Le goût de Marc Albrecht pour la musique de Gustav Mahler s’est maintes fois exprimé. C’est d’ailleurs par une exécution de la Symphonie n°2 qu’il inaugurait sa direction de l’Orchestre Philharmonique de Strasbourg, il y a quelques années [lire notre chronique du 29 septembre 2005]. Par la suite, sa brève carrière en France le concentrait sur Mahler comme sur Alban Berg [lire notre chronique du 18 janvier 2008], mais aussi Richard Strauss [lire notre critique du CD] ou Erich Wolfgang Korngold [lire notre chronique du 10 mars 2010]. Quant au niveau international, est-ce peu dire que de préciser qu’il jouait Lulu à Salzbourg, par exemple [lire notre chronique du 4 août 2010], ou encore Der Schatzgräber de Schreker à Amsterdam [lire notre chronique du 15 septembre 2012] ? Pourtant, par-delà une indéniable verve épique (Das Trinklied vom Jammer der Erde), une certaine « efficacité de confort », si l’on peut dire, et le bel élan du postlude du deuxième mouvement (Der Einsame im Herbst), l’insolence de la sautillante « chinoiserie » du III (Von der Jugend), la riche épaisseur brahmsienne du IV (Von der Schönheit), son Lied von der Erde ne semble pas tirer parti d’une expérience qu’on pouvait penser plus fructueuse.

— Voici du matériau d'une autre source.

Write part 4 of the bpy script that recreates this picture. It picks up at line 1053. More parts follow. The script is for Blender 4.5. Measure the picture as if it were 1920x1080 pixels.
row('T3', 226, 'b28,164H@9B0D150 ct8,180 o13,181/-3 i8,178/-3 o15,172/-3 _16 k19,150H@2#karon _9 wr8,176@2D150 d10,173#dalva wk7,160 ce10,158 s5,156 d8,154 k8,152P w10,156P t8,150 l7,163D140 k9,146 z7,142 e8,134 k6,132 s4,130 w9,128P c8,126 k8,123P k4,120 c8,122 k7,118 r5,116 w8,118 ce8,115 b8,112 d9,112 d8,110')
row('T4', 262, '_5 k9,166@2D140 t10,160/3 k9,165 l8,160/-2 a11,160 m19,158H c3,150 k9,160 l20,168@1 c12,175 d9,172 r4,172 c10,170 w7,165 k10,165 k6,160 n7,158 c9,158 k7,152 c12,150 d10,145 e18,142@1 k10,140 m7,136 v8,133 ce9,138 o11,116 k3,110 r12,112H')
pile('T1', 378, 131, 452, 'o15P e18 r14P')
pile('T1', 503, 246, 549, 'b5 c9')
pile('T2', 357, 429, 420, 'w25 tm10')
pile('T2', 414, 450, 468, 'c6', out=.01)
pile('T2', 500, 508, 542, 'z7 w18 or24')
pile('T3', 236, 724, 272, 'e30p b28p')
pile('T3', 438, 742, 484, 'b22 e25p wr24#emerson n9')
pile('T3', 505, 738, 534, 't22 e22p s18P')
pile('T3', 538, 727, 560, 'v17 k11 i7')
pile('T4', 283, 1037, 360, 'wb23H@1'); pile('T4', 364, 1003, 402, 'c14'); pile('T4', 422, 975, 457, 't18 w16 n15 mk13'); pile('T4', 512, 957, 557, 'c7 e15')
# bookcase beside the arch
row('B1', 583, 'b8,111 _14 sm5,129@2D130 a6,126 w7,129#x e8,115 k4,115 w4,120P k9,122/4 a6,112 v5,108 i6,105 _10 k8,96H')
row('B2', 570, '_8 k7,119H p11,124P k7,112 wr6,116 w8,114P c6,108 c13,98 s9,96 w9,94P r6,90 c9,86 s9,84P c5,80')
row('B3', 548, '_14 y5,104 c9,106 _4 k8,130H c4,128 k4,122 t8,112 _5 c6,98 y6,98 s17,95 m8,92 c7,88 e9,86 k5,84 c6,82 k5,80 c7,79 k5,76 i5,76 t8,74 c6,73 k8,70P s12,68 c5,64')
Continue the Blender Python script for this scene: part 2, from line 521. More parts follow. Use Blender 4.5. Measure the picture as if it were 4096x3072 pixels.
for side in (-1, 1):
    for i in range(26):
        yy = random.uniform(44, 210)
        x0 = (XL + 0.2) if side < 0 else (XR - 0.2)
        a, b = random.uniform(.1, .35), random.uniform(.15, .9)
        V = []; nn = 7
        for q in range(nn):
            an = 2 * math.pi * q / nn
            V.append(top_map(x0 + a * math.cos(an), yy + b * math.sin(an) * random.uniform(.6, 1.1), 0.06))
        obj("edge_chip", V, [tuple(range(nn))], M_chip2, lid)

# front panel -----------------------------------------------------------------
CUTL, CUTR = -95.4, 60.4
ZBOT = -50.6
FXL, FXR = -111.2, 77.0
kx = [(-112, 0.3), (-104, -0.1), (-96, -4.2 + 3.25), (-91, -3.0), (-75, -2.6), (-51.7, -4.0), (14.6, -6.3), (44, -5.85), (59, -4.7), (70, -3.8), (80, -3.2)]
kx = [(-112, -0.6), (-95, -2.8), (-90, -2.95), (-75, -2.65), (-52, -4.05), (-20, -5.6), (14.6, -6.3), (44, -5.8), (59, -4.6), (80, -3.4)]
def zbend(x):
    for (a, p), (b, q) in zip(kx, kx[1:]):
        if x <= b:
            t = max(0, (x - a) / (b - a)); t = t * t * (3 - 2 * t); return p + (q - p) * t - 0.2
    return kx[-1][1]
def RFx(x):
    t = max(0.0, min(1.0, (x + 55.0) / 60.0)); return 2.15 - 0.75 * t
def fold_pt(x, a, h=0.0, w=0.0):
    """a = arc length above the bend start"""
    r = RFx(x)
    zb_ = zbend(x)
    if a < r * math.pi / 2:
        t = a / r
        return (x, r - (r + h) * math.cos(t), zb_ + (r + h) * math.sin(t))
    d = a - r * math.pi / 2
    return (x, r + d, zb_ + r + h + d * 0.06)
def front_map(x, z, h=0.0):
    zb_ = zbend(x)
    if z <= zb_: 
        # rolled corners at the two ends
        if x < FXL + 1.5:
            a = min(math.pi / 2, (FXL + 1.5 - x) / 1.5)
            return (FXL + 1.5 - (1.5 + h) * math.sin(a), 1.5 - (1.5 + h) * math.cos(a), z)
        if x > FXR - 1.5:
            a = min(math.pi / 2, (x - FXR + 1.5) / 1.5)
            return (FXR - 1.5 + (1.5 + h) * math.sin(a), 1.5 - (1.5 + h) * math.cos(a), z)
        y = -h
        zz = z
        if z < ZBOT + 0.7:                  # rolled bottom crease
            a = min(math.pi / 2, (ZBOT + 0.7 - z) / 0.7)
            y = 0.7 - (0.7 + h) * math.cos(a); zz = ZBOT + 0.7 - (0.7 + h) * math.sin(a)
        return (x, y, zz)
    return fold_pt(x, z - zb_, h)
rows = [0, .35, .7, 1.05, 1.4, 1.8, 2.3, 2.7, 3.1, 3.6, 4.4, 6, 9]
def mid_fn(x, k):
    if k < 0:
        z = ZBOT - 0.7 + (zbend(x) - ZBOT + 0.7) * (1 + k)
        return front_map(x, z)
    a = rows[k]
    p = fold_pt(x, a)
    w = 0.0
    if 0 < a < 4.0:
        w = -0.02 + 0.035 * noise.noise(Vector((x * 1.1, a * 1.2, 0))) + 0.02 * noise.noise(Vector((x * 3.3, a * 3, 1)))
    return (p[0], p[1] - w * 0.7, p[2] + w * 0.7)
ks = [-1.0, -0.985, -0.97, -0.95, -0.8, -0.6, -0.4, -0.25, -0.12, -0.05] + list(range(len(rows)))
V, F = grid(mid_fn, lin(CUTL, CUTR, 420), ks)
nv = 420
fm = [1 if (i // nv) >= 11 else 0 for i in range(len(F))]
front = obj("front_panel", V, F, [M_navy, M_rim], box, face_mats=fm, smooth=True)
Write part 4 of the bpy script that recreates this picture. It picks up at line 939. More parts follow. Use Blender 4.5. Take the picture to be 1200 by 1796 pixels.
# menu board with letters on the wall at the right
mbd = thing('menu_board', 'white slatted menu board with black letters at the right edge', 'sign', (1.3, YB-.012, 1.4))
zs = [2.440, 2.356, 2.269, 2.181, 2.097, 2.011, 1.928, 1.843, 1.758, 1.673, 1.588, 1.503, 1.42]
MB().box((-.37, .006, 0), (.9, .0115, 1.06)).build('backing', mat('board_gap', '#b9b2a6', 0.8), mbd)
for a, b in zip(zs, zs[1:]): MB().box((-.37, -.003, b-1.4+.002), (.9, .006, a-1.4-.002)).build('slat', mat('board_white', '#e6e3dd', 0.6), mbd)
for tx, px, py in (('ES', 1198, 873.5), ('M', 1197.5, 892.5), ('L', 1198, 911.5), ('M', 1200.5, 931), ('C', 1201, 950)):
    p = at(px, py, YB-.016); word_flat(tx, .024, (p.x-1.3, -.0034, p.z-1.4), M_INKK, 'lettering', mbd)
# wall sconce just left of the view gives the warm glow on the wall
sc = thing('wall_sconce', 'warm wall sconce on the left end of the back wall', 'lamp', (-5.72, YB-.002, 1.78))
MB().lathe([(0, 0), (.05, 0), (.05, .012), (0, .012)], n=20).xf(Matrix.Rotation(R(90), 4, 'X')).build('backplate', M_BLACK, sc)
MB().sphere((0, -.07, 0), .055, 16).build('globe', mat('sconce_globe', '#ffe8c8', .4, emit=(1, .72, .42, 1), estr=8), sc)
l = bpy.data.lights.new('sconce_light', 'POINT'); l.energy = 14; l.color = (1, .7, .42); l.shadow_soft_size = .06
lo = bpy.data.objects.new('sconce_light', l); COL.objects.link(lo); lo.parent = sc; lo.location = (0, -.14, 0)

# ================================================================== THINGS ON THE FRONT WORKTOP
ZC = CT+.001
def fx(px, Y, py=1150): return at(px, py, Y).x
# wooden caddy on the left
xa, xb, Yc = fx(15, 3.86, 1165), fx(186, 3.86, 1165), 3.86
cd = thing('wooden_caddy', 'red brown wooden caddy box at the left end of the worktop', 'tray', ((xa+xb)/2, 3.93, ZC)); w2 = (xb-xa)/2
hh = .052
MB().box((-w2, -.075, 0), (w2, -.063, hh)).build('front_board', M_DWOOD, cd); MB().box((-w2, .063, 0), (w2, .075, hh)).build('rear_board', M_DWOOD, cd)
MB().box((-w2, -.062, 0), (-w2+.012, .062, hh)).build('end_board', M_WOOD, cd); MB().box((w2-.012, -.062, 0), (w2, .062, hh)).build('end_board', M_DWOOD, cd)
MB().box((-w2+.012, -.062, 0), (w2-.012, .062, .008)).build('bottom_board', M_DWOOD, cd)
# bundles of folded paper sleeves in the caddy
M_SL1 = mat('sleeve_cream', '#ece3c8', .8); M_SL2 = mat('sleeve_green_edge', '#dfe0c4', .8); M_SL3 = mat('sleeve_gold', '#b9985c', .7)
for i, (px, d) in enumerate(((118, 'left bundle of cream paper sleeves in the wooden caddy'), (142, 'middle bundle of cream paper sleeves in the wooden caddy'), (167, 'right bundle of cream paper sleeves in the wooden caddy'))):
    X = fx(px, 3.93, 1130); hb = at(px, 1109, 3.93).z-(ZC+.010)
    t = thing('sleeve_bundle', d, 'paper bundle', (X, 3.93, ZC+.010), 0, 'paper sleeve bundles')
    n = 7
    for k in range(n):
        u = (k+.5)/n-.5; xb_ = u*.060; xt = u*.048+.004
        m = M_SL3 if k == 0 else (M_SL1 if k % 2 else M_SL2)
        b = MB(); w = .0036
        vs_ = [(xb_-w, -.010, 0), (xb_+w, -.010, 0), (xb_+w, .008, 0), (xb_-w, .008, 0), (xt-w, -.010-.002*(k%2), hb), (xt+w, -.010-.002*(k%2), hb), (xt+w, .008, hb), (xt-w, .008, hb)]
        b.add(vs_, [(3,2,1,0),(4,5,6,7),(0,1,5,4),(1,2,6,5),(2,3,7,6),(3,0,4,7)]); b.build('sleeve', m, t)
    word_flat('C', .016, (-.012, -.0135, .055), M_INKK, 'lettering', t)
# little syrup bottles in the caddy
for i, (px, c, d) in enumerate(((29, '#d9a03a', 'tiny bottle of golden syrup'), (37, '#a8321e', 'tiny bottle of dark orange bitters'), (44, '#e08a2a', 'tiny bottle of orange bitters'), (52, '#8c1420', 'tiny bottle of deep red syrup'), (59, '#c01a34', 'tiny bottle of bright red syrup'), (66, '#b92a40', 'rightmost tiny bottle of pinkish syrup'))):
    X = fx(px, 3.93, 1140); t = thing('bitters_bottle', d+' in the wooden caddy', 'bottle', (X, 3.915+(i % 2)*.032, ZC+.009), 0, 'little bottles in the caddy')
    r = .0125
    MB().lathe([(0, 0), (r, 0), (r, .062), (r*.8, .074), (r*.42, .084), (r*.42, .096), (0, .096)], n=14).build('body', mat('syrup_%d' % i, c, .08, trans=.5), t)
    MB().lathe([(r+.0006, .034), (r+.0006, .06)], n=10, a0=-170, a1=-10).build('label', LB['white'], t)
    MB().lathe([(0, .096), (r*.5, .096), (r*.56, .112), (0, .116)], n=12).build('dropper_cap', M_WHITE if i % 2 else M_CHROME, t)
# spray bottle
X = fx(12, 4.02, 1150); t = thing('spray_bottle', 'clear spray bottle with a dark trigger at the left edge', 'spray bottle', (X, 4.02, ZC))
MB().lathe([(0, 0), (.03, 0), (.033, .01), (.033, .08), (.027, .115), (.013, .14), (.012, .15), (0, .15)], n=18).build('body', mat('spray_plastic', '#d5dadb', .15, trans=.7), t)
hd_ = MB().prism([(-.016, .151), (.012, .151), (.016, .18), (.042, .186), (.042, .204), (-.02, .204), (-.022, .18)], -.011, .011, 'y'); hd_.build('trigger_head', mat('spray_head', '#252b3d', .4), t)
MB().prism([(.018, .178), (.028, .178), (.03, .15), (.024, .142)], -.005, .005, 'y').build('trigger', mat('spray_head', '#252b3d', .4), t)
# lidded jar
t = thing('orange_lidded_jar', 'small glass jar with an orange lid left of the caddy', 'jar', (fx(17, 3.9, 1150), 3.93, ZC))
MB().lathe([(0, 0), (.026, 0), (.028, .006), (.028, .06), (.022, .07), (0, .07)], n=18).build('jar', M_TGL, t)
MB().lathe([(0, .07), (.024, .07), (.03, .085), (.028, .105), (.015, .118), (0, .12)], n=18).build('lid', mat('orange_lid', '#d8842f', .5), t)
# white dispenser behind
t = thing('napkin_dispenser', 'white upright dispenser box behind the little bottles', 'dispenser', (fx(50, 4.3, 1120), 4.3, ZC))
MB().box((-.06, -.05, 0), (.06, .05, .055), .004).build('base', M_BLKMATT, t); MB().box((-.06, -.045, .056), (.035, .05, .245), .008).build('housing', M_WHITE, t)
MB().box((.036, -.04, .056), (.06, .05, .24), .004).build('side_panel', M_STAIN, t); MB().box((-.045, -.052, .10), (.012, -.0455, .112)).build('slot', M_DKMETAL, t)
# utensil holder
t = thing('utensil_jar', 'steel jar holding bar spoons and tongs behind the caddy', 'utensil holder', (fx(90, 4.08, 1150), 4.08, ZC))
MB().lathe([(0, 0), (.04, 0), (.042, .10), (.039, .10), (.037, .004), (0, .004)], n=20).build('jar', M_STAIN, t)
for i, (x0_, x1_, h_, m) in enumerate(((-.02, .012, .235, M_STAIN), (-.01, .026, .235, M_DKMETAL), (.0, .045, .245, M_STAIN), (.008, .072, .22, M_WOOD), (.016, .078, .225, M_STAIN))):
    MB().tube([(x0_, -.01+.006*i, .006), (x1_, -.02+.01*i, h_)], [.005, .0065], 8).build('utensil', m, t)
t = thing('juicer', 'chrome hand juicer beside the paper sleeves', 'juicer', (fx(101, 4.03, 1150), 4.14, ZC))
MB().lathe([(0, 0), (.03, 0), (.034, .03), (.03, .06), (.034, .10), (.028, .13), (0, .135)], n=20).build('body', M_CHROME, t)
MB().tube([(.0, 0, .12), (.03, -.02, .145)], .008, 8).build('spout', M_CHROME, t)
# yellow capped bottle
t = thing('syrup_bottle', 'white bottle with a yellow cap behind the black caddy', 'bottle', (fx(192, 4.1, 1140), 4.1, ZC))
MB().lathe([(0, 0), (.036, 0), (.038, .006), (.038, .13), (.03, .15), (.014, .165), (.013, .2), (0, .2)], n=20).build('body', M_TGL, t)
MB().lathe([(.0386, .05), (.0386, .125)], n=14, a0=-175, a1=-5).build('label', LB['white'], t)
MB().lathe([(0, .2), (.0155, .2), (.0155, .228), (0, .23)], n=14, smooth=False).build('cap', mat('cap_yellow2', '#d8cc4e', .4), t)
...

Quoique pris dans une inflexion souple, le premier épisode reste brossé à gros trait. Sans pouvoir affirmer que tout n’y soit pas, il n’est pas avéré non plus que tout y soit, d’une certaine manière. L’équilibre pupitral du Nederlands Philharmonisch Orkest n’est jamais en cause, pas plus que la fiabilité générale des vents, la gelure savante des cordes dans le II, et tant d’autres bonnes choses. C’est bien plutôt dans l’accentuation qu’il faudra chercher la griffe d’Albrecht, un appui volontiers incisif, voire nerveux, quand il n’est pas « sportif » (IV).
Après une terne chanson à boire, la nudité de l’Abschied, dépassant jusqu’à la potentielle imitation du gong, paraît « droite ». Et c’est là que l’interprétation devient intéressante, dans cette assise stoïque contrastée par des accents cinglants. Loin de se passionner pour les moires Jugenstill de l’écriture, le chef s’attelle au feulement du violoncelle, aux interrogations tragiques et à des crudités « modernes ». C’est à peine si la discrète ciselure qui survient sept vers avant la fin – « Ich werde niemals in die Ferne schweifen… » – peut s’apparenter à une brève emphase, jamais lyrique.